▶ **What is needed**:
Starting at the first line of the data, please print exactly those lines through the one that holds "0.6, 0.12), 0.2))", omitting every picture.

▶ **Data block**:
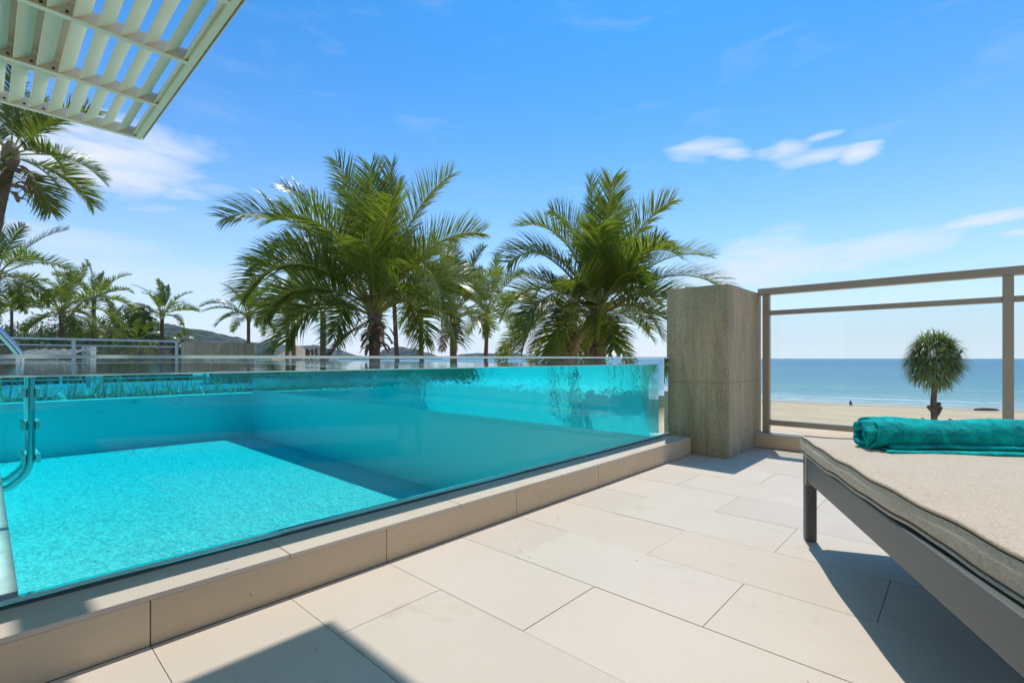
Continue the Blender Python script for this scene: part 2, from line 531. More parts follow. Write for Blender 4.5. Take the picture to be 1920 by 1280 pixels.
c = t.mix(gr, c, t.ramp(t.noise(0.8, 5, t.pos()), [(0.3, (0.035, 0.055, 0.02)), (0.7, (0.10, 0.12, 0.05))]))
M['sand'] = t.finish(t.principled(c, 0.9, t.bump(n2, 0.6, 0.12), 0.2))


def leaf_material(name, c1, c2, trans=0.35, rough=0.38, dry=None, spec=0.5):
    t = NT(name)
    oi = t.n.new('ShaderNodeObjectInfo').outputs['Random']
    n = t.noise(3.1, 3, t.pos())
    ri = t.n.new('ShaderNodeNewGeometry').outputs['Random Per Island']
    f = t.math('ADD', t.math('MULTIPLY', oi, 0.40), t.math('ADD', t.math('MULTIPLY', n, 0.25), t.math('MULTIPLY', ri, 0.40)), True)
    c = t.mix(f, c1, c2)
    if dry:
        g = t.math('MULTIPLY', t.math('SUBTRACT', t.noise(1.4, 4, t.pos()), 0.60), 5.0, True)
        c = t.mix(g, c, dry)
    p = t.principled(c, rough, None, spec)
    tr = t.new('ShaderNodeBsdfTranslucent'); 
    t.l.new(t.mix(0.8, c, (1.5, 1.6, 0.5), 'MULTIPLY'), tr.inputs[0])
    m = t.new('ShaderNodeMixShader', {0: trans}); t.l.new(p.outputs[0], m.inputs[1]); t.l.new(tr.outputs[0], m.inputs[2])
    return t.finish(m)


M['frond'] = leaf_material('palm_leaflet', (0.045, 0.090, 0.016), (0.25, 0.29, 0.050), 0.48, 0.30, (0.25, 0.20, 0.09))
M['frondy'] = leaf_material('palm_leaflet_yellow', (0.08, 0.13, 0.025), (0.26, 0.29, 0.06), 0.45, 0.28, (0.30, 0.25, 0.10))
M['rachis'] = leaf_material('palm_rachis', (0.22, 0.24, 0.04), (0.33, 0.30, 0.06), 0.1, 0.4)
M['husk'] = leaf_material('dry_sheath', (0.16, 0.12, 0.075), (0.30, 0.23, 0.15), 0.15, 0.8)
M['coconut'] = simple('coconut', (0.17, 0.21, 0.04), 0.4, nscale=5)
M['casu'] = leaf_material('needle_foliage', (0.09, 0.105, 0.055), (0.21, 0.22, 0.125), 0.3, 0.6)
M['casud'] = leaf_material('dark_foliage', (0.03, 0.055, 0.02), (0.075, 0.11, 0.035), 0.3, 0.5)
M['pand'] = leaf_material('strap_leaf', (0.10, 0.15, 0.05), (0.30, 0.35, 0.13), 0.35, 0.34, (0.28, 0.22, 0.11))
M['tikileaf'] = leaf_material('planter_leaf', (0.10, 0.17, 0.17), (0.40, 0.48, 0.46), 0.3, 0.35)

t = NT('palm_bark')
w = t.new('ShaderNodeTexWave', {'Scale': 1.1, 'Distortion': 2.5, 'Detail': 3.0}, wave_type='BANDS', bands_direction='Z')
t.l.new(t.coord('Object', (1, 1, 4.5)), w.inputs['Vector'])
n = t.noise(14, 5, t.pos())
c = t.mix(n, (0.085, 0.06, 0.04), (0.27, 0.20, 0.14))
c = t.mix(0.55, c, t.ramp(w.outputs[0], [(0.15, (0.4, 0.38, 0.36)), (0.5, (1.1, 1.1, 1.1))]), 'MULTIPLY')
M['bark'] = t.finish(t.principled(c, 0.85, t.bump(w.outputs[0], 0.7, 0.03), 0.2))

t = NT('hill_forest')
n1 = t.noise(0.018, 6, t.pos(), 0.7); n2 = t.noise(0.004, 4, t.pos())
c = t.ramp(n1, [(0.40, (0.010, 0.020, 0.014)), (0.52, (0.05, 0.07, 0.035)), (0.66, (0.17, 0.16, 0.11))])
M['hill'] = t.finish(t.principled(c, 0.95, t.bump(n1, 1.0, 14.0), 0.1))
t = NT('thatch')
n = t.noise(1, 5, t.pos((9, 9, 2)), 0.7)
c = t.ramp(n, [(0.3, (0.23, 0.16, 0.10)), (0.7, (0.52, 0.41, 0.30))])
M['thatch'] = t.finish(t.principled(c, 0.95, t.bump(n, 0.8, 0.05), 0.1))
t = NT('canvas')
n = t.noise(1, 4, t.pos((2, 2, 1)), 0.6)
c = t.ramp(n, [(0.3, (0.13, 0.135, 0.135)), (0.7, (0.26, 0.265, 0.265))])
M['canvas'] = t.finish(t.principled(c, 0.9, t.bump(n, 0.8, 0.1), 0.1))

# heathered upholstery
t = NT('cushion_fabric')
P = t.coord('Object')
a = t.noise(1, 3, t.coord('Object', (520, 110, 260)), 0.7)
b = t.noise(1, 3, t.coord('Object', (110, 520, 260)), 0.7)
big = t.noise(7, 4, P)
h = t.math('ADD', a, b)
c = t.ramp(t.math('MULTIPLY', h, 0.5), [(0.33, (0.38, 0.285, 0.19)), (0.47, (0.62, 0.50, 0.375)), (0.62, (0.78, 0.655, 0.51))])
c = t.mix(t.math('MULTIPLY', big, 0.25), c, (0.66, 0.54, 0.41))
M['fabric'] = t.finish(t.principled(c, 0.95, t.bump(h, 0.9, 0.0018), 0.15, **{'Sheen Weight': 0.2}))
M['seam'] = simple('seam_thread', (0.10, 0.075, 0.05), 0.9, var=0.3)
t = NT('sling_mesh')
ck = t.noise(700, 1, P)
M['sling'] = t.finish(t.principled(t.ramp(t.noise(500, 2, t.coord('Object')), [(0.4, (0.006, 0.006, 0.006)), (0.62, (0.07, 0.07, 0.065))]), 0.7, None, 0.3))

t = NT('towel_terry')
P = t.coord('Object')
n = t.noise(300, 3, P, 0.7)
bl = t.noise(22, 5, P, 0.6, 0.5)
c = t.ramp(bl, [(0.32, (0.0, 0.22, 0.23)), (0.66, (0.0, 0.56, 0.53))])
c = t.mix(0.5, c, t.ramp(n, [(0.35, (0.40, 0.5, 0.5)), (0.58, (1.2, 1.15, 1.12))]), 'MULTIPLY')
h = t.math('ADD', t.math('MULTIPLY', n, 0.35), bl)
M['towel'] = t.finish(t.principled(c, 0.9, t.bump(h, 0.8, 0.006), 0.15, **{'Sheen Weight': 0.12, 'Sheen Roughness': 0.4, 'Sheen Tint': (0.3, 0.9, 0.9, 1)}))

# ------------------------------------------------------------------ ground, sea, hills
SEA = -7.37


def land_z(x, y):
    q = 105.9 + 0.18 * x - y
    if q > 0:
        return SEA + min(q * 0.011, 0.75) + (0.02 * noise.noise(Vector((x * 0.3, y * 0.3, 0))) if q > 3 else 0)
    return SEA + q * 0.04


qs = [-60, -20, -6, -2, 0, 2, 5, 9, 14, 20, 27, 35, 44, 54, 66, 80, 100, 130, 180, 260, 500, 1000, 2500]
xs = sorted(set([-2500, -1800, -1200, -900, -700, -550, -450, -370, -300, -250, -210] + list(range(-180, 181, 6)) + [210, 250, 300, 370, 450, 600, 900, 1500]))
g = MB()
for x in xs:
    for q in qs:
        y = 105.9 + 0.18 * x - q
        wob = 0 if abs(q) > 30 else 1.2 * noise.noise(Vector((x * 0.03, 0, 0)))
        g.v.append(Vector((x, y + wob, land_z(x, y))))
for i in range(len(xs) - 1):
    for j in range(len(qs) - 1):
        a = i * len(qs) + j
        g.f.append([a, a + 1, a + 1 + len(qs), a + len(qs)]); g.m.append(0)
o = g.build('ground', M['sand'], smooth=True)
tag(o, kind='structure')
s = MB()
s.quad((-9000, -9000, SEA), (9000, -9000, SEA), (9000, 9000, SEA), (-9000, 9000, SEA))
o = s.build('sea', M['sea']); tag(o, kind='structure')


def hill(name, D, depth, ridge, seed):
    """ridge: (column, row) points of the skyline; a real ridge with slopes in front and behind"""
    b = MB(); NU = 110; NV = 14

    def fn(u, v):
        px = ridge[0][0] + u * (ridge[-1][0] - ridge[0][0])
        for k in range(len(ridge) - 1):
            if px <= ridge[k + 1][0]: break
        a, c_ = ridge[k], ridge[k + 1]
        w = (px - a[0]) / max(1e-6, c_[0] - a[0]); w = min(max(w, 0), 1); w = w * w * (3 - 2 * w)
        row = a[1] + w * (c_[1] - a[1])
        H = EYE - (row - 671) / 915 * D - SEA
        dd = D + (v - 0.5) * depth
        prof = math.sin(math.pi * v) ** 0.8
        p = at(px, dd, 0)
        nn = noise.fractal(Vector((p.x * 0.004, p.y * 0.004, seed)), 0.9, 2.1, 5)
        n2 = noise.fractal(Vector((p.x * 0.02, p.y * 0.02, seed)), 0.9, 2.1, 4)
        p.z = SEA - 2 + max(H, 3) * prof * (1 + 0.10 * nn * (1 if abs(v - .5) > .1 else .3)) + n2 * H * 0.04
        return p
    b.grid(fn, NU, NV)
    o = b.build(name, M['hill'], smooth=True)
    return tag(o, kind='structure')


hill('hill_headland', 2600, 900, [(120, 640), (200, 612), (270, 603), (310, 606), (380, 619), (440, 630), (480, 642), (540, 655), (640, 664), (720, 669)], 1.0)
hill('hill_far_ridge', 4600, 1200, [(440, 665), (470, 648), (505, 635), (530, 645), (560, 648), (590, 646), (625, 654), (680, 667), (760, 670)], 5.0)
hill('hill_island', 3600, 500, [(700, 670), (722, 654), (745, 649), (775, 653), (800, 660), (830, 669)], 9.0)
hill('hill_low_point', 4400, 400, [(845, 670), (866, 663), (900, 661), (930, 662), (965, 661), (1000, 668)], 12.0)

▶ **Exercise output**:
Continue the Blender Python script for this scene: part 2, from line 531. More parts follow. Write for Blender 4.5. Take the picture to be 1920 by 1280 pixels.
c = t.mix(gr, c, t.ramp(t.noise(0.8, 5, t.pos()), [(0.3, (0.035, 0.055, 0.02)), (0.7, (0.10, 0.12, 0.05))]))
M['sand'] = t.finish(t.principled(c, 0.9, t.bump(n2, 0.6, 0.12), 0.2))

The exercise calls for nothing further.